Muerto Marco Antonio, perdido su último reino, ella misma condenada si vivía a seguir a pie y encadenada el carro triunfal del vencedor, Cleopatra hizo un último esfuerzo por hechizar a otro romano, el frío Octaviano.
Este, temiendo que la reina se quitase la vida y robara de tal suerte a su triunfo el espectáculo de la humillación de la gran enemiga de Roma, le hizo insinuaciones y mentirosas promesas, ofreciéndole su reino y la seguridad para ella y para sus hijos.
Pero las nuevas de las verdaderas intenciones de Octavio llegaron a oídos de Cleopatra. Por eso al espléndido mausoleo ella y sus dos fieles sirvientas escaparon para hacer las últimas libaciones en la tumba de Antonio.
Con las lágrimas lentas que sólo acuden a los ojos cuando no queda más que el pesar y la esperanza ha muerto, Cleopatra colocó coronas de flores en el féretro de su amado, murmurando tiernas palabras. Luego, habiéndose ungido con costosos perfumes, se adornó con su real esplendor y celebró una fiesta por última vez —sola.

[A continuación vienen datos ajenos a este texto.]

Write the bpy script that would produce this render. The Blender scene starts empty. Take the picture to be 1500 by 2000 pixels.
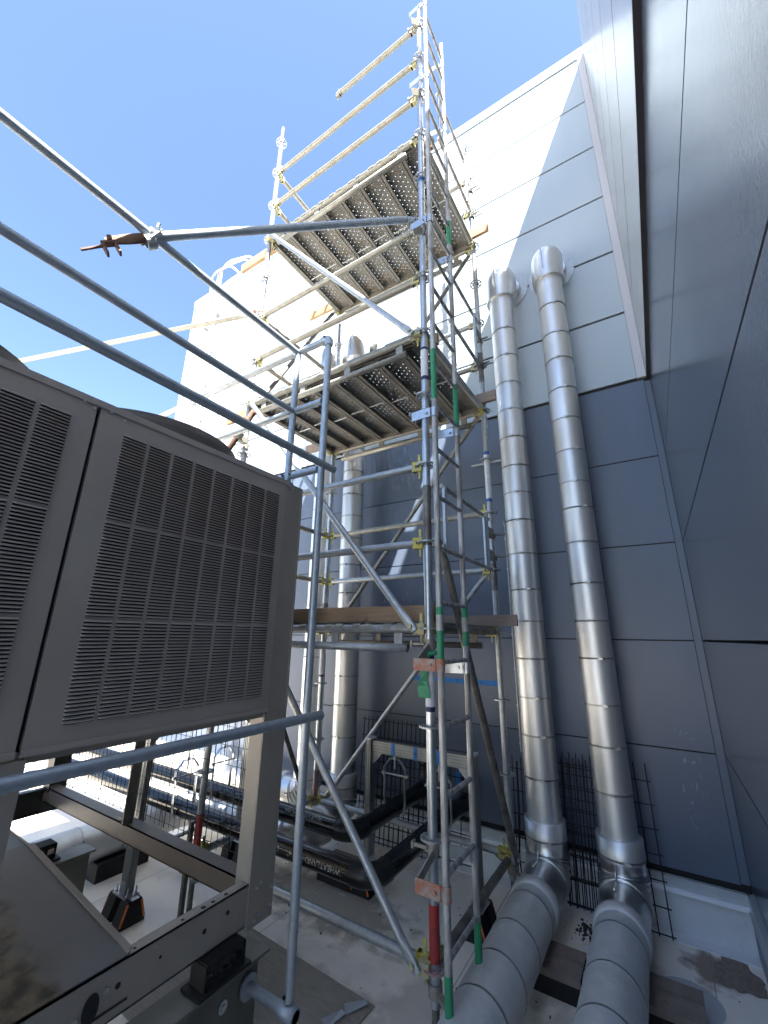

Por fin, un esclavo, portando una cesta de higos, se le acercó, y, sonriendo, ella tomó la cesta y dijo: “De modo que ha llegado”. Sus devotos esclavos no la habían abandonado; porque ella sabía que, a solicitud suya, habían escondido un áspid bajo las hojas de higo. La turbamulta de romanos no se burlaría de ella, no recibiría ella una muerte ignominiosa; Cleopatra moriría como la diosa que era, a su modo; a la hora escogida por ella. Y esa hora había llegado.
Oprimió el flexible y pequeño reptil contra su pecho casi con amor. Y la última de la casa de los Ptolomeos lentamente fue sumiéndose en el sueño final.
Después de su muerte la ambición de aquella gran mujer se cumplió irónicamente, porque Roma adoptó la civilización y la cultura helenísticas representadas por Alejandría y formó en verdad un imperio romano-egipcio.
Pero en su trono se sentó Octaviano y no Cesarión.
Cesarión había muerto por el cuchillo del asesino; no había en el imperio lugar para dos Césares.